The only district to vote on the issue -- the western district of Charlottenburg-Wilmersdorf -- rejected it with Social Democrats and Green Party members blasting the proposed choice of Joachimstaler Platz, a commercial square.

"That choice of place is by far the worst idea if one really wants to honor Ronald Reagan because the biggest demonstrations against President Reagan and his government took place right in Joachimstaler Platz during his 1987 Berlin visit," Social Democrat Frederic Verrycken, who voted against the proposal, told The Washington Times for an article Monday. "It's really just senseless."

Gunter Kolodziej, a spokesman for the Berlin Senate, told The Washington Times that a Ronald Reagan street or square would make sense only if it were in proximity to the Brandenburg Gate. The only catch: all the streets, squares and plazas have all been dedicated to other historical events and figures.

"There's virtually no possibility there to rename a street or a square," Kolodziej told the newspaper.

Tensions over Reagan's legacy boiled over last month when the Gipper would have turned 100.

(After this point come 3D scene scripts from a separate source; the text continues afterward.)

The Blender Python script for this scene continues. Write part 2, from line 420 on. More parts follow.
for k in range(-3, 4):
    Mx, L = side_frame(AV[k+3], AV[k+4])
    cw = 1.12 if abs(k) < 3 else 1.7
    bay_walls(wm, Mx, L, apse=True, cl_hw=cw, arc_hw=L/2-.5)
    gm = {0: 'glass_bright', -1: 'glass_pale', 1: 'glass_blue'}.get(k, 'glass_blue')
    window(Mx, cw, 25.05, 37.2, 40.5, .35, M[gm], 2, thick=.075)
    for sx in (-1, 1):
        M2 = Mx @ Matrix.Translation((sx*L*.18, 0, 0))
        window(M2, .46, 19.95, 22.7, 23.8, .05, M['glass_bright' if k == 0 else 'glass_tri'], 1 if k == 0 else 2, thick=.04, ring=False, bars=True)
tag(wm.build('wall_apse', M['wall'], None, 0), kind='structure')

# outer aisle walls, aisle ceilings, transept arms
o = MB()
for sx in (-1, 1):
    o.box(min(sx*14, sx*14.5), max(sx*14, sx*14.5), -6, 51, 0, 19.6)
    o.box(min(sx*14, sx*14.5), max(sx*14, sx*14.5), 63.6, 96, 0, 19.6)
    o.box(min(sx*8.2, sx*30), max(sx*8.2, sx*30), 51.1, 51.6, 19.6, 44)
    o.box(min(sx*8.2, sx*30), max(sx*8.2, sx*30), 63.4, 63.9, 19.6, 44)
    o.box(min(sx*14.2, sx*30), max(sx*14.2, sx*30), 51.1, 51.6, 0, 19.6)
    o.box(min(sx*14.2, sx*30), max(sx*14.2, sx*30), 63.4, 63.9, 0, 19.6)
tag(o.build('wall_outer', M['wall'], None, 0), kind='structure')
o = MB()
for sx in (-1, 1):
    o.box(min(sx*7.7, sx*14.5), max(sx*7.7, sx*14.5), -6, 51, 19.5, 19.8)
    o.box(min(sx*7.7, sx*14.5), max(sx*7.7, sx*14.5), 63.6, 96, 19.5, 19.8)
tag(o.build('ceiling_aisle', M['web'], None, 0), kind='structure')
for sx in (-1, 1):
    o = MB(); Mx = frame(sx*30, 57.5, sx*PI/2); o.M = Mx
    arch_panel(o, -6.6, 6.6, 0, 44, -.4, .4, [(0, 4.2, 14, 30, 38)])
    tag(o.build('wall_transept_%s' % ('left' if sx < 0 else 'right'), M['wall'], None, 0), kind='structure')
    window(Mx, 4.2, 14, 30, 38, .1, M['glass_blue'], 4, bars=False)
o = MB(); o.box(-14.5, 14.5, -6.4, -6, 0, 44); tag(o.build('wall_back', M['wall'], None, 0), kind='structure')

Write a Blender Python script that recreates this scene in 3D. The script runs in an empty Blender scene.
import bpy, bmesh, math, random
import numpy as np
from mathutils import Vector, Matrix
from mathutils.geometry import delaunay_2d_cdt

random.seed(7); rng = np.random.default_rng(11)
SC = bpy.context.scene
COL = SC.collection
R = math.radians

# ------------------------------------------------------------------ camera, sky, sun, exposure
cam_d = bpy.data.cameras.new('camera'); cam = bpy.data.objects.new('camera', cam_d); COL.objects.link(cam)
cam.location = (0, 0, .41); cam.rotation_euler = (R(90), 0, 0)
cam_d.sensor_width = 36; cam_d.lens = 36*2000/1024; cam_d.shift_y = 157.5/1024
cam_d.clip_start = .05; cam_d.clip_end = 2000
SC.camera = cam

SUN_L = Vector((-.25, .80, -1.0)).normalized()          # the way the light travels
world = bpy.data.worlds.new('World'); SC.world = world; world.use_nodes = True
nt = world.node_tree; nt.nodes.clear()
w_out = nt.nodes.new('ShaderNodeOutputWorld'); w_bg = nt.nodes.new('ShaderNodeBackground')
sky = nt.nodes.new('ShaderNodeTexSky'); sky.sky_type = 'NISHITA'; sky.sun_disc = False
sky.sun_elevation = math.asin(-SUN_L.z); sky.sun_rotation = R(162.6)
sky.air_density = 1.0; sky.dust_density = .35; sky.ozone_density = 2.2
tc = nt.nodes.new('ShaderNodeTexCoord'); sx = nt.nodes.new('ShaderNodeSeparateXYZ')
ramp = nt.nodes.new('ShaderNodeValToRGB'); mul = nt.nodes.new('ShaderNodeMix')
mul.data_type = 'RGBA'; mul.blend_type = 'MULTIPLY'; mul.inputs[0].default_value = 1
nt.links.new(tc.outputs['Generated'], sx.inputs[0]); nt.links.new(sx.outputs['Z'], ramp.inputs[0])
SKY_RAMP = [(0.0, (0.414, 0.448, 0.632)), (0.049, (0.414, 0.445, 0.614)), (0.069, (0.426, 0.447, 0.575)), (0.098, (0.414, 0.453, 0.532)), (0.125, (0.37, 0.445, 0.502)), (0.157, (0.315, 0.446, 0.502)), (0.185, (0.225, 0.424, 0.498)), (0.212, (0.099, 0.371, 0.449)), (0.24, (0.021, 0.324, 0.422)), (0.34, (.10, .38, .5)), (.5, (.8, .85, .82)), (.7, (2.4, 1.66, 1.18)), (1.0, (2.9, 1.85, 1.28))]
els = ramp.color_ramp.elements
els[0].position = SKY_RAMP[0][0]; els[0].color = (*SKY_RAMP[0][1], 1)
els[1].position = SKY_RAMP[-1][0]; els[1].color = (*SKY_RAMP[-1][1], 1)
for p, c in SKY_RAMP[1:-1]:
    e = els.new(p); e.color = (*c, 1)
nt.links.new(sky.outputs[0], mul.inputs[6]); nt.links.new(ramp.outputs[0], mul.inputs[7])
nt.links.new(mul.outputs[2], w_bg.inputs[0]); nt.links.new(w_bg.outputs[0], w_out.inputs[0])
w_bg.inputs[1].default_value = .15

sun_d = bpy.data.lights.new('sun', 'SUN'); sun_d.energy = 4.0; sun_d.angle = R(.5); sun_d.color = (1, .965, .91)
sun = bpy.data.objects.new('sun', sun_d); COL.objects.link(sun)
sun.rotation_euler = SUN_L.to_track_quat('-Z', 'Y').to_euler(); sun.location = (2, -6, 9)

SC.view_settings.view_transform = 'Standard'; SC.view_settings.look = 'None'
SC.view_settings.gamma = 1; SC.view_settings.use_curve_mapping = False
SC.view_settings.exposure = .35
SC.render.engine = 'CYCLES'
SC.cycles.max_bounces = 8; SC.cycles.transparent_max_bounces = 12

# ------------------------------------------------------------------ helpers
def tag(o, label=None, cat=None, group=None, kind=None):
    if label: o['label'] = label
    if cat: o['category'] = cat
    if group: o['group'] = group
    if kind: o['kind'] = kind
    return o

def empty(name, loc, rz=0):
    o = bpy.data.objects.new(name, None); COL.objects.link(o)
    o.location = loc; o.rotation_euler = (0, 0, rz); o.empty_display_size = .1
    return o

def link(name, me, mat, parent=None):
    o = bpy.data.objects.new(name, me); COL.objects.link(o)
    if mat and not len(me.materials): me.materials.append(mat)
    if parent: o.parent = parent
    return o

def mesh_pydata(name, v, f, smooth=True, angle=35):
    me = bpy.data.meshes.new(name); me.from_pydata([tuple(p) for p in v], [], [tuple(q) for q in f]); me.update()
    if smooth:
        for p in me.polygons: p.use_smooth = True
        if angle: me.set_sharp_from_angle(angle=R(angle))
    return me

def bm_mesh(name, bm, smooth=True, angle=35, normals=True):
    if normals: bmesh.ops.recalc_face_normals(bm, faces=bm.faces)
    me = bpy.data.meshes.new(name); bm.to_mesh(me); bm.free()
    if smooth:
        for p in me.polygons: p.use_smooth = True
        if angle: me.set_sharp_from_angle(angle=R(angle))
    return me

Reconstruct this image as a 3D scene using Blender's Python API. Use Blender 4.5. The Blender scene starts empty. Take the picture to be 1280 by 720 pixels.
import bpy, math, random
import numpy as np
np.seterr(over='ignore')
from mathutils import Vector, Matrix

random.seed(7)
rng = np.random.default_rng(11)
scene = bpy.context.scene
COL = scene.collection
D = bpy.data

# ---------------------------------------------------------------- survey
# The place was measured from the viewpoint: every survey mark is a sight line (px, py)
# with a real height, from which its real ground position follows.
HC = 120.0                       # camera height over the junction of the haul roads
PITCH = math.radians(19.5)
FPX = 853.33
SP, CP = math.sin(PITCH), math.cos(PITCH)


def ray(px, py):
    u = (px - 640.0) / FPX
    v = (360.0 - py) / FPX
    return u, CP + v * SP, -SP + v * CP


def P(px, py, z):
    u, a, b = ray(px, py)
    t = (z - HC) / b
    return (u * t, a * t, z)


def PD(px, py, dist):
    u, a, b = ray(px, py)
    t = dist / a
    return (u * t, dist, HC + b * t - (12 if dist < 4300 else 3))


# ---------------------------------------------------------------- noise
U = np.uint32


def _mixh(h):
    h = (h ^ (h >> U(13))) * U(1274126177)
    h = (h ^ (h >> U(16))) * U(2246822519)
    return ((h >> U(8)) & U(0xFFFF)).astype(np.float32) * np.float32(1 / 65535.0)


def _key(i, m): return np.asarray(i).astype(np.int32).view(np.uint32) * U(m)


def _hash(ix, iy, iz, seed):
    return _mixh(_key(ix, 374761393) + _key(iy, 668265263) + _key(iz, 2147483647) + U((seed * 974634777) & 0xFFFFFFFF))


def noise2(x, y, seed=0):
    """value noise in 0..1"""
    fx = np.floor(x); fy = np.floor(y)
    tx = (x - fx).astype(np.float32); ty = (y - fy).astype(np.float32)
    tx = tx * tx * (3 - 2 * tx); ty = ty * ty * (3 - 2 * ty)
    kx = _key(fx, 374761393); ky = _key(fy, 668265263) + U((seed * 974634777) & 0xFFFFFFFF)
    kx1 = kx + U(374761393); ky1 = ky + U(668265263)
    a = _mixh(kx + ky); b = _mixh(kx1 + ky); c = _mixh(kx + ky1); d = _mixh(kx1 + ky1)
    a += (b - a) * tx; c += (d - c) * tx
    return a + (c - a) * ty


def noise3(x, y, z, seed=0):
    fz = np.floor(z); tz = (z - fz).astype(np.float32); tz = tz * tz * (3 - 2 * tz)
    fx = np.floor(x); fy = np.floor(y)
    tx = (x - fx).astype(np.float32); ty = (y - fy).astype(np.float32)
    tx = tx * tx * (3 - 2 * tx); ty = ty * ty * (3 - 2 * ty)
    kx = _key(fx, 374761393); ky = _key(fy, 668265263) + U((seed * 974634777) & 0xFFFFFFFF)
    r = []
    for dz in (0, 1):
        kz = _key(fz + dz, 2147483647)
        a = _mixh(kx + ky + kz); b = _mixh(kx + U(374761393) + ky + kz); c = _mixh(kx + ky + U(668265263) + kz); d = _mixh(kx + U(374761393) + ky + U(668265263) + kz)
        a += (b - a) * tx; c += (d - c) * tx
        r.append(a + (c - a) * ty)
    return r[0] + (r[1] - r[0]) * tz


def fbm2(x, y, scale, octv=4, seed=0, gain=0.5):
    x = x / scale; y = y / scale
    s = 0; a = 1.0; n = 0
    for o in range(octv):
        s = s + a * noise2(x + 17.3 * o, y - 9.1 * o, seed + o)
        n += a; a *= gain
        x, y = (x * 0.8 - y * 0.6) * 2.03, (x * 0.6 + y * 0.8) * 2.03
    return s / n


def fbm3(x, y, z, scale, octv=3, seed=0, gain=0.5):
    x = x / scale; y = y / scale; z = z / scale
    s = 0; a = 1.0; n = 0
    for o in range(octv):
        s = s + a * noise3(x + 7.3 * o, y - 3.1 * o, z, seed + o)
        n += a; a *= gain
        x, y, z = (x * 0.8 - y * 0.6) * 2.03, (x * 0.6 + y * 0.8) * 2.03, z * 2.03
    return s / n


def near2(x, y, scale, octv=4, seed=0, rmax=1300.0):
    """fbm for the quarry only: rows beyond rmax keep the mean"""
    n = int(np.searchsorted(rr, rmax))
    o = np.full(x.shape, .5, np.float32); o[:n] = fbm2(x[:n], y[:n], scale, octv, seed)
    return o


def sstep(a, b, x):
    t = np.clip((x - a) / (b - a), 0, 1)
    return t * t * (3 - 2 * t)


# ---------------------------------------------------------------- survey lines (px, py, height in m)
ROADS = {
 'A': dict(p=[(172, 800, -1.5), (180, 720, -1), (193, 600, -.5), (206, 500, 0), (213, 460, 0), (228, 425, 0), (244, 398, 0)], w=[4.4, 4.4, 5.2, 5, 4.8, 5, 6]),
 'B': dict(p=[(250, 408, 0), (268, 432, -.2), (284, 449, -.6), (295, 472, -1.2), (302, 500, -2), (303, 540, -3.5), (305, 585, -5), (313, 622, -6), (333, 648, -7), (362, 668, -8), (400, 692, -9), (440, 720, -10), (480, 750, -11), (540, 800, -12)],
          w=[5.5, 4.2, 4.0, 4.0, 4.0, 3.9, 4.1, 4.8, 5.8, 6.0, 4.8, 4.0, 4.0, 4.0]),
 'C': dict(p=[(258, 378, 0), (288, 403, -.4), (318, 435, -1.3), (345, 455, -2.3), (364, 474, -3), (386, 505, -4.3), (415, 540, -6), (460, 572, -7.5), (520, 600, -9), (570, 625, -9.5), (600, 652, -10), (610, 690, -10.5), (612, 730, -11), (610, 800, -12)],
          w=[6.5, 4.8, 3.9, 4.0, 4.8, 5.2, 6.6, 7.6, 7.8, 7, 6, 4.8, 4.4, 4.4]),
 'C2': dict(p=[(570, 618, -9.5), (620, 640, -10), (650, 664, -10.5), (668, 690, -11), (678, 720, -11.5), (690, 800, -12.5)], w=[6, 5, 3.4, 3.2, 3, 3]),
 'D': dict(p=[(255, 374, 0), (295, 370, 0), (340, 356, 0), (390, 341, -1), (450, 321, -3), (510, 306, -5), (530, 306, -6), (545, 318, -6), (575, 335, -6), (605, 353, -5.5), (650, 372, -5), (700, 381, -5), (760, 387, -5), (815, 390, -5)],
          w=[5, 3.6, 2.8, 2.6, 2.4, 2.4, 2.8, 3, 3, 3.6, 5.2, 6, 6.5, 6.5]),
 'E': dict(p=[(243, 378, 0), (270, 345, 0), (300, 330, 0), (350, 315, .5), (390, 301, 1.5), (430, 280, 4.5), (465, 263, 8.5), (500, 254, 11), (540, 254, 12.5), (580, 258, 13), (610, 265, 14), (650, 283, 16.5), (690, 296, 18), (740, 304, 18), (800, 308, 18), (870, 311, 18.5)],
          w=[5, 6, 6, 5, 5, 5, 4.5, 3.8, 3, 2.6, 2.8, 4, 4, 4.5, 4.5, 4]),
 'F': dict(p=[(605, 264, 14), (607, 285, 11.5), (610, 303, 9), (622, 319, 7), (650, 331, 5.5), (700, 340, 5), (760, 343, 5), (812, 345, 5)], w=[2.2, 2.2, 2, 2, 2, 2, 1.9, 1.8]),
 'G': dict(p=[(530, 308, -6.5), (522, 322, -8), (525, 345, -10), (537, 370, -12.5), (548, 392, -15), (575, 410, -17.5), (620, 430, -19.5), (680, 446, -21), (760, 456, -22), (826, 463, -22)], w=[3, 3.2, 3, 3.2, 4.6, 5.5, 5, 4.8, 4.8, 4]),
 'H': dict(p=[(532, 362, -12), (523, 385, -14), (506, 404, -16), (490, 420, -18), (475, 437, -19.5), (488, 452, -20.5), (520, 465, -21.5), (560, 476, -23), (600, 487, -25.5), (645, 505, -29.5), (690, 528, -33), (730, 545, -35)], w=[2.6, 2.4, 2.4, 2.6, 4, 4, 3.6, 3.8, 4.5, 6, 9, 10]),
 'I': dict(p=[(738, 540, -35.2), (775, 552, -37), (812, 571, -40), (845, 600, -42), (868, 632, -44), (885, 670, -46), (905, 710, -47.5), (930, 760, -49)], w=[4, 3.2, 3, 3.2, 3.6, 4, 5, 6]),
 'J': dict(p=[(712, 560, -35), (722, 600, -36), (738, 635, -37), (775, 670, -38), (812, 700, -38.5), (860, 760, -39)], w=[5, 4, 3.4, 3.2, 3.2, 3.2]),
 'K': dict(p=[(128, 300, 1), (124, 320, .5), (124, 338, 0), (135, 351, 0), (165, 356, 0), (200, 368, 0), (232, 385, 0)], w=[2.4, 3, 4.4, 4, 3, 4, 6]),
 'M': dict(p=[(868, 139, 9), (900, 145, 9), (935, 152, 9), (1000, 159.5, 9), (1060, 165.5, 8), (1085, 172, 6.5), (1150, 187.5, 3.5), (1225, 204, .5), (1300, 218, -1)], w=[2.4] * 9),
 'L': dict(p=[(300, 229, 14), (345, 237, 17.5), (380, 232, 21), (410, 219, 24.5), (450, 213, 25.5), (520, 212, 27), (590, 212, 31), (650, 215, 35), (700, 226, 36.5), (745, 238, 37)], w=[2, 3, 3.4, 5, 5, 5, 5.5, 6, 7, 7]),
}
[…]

Conservatives criticized Berlin officials for not hosting a major ceremony to mark Reagan's 100th birthday. Instead, U.S. Ambassador to Germany Philip Murphy and Walter Momper, the president of the city's parliament, laid two wreaths under a portrait of Reagan in the city-state's parliament building, Der Speigel reported. The city had also sent a bouquet to the official commemorative ceremony in the U.S., a spokesperson for the Senate said.

"It is a disgrace that a Berlin city government staggering between stupidity and ideology didn't even see fit to celebrate 100 years of Ronald Reagan," Guttenberg said in a speech marking German-American relations, the National reported.

He renewed his call for a memorial plaque to be placed in Reagan's honor in front of the Brandenburg Gate, and said that Chancellor Angela Merkel also supports his plan and that she shares his "incomprehension" over the city's handling of the issue, the Frankfurter Allgemeine Zietung reported.

The perceived snuff has led conservatives to accuse the city of trying to block all attempts to honor Reagan -- accusations that the city has dismissed.

"That is total nonsense," city government spokesman Richard Meng told Der Spiegel last month. He told the German newspaper that the city administration had first received a written request in early January to start looking for suitable squares or streets that could be renamed after Reagan.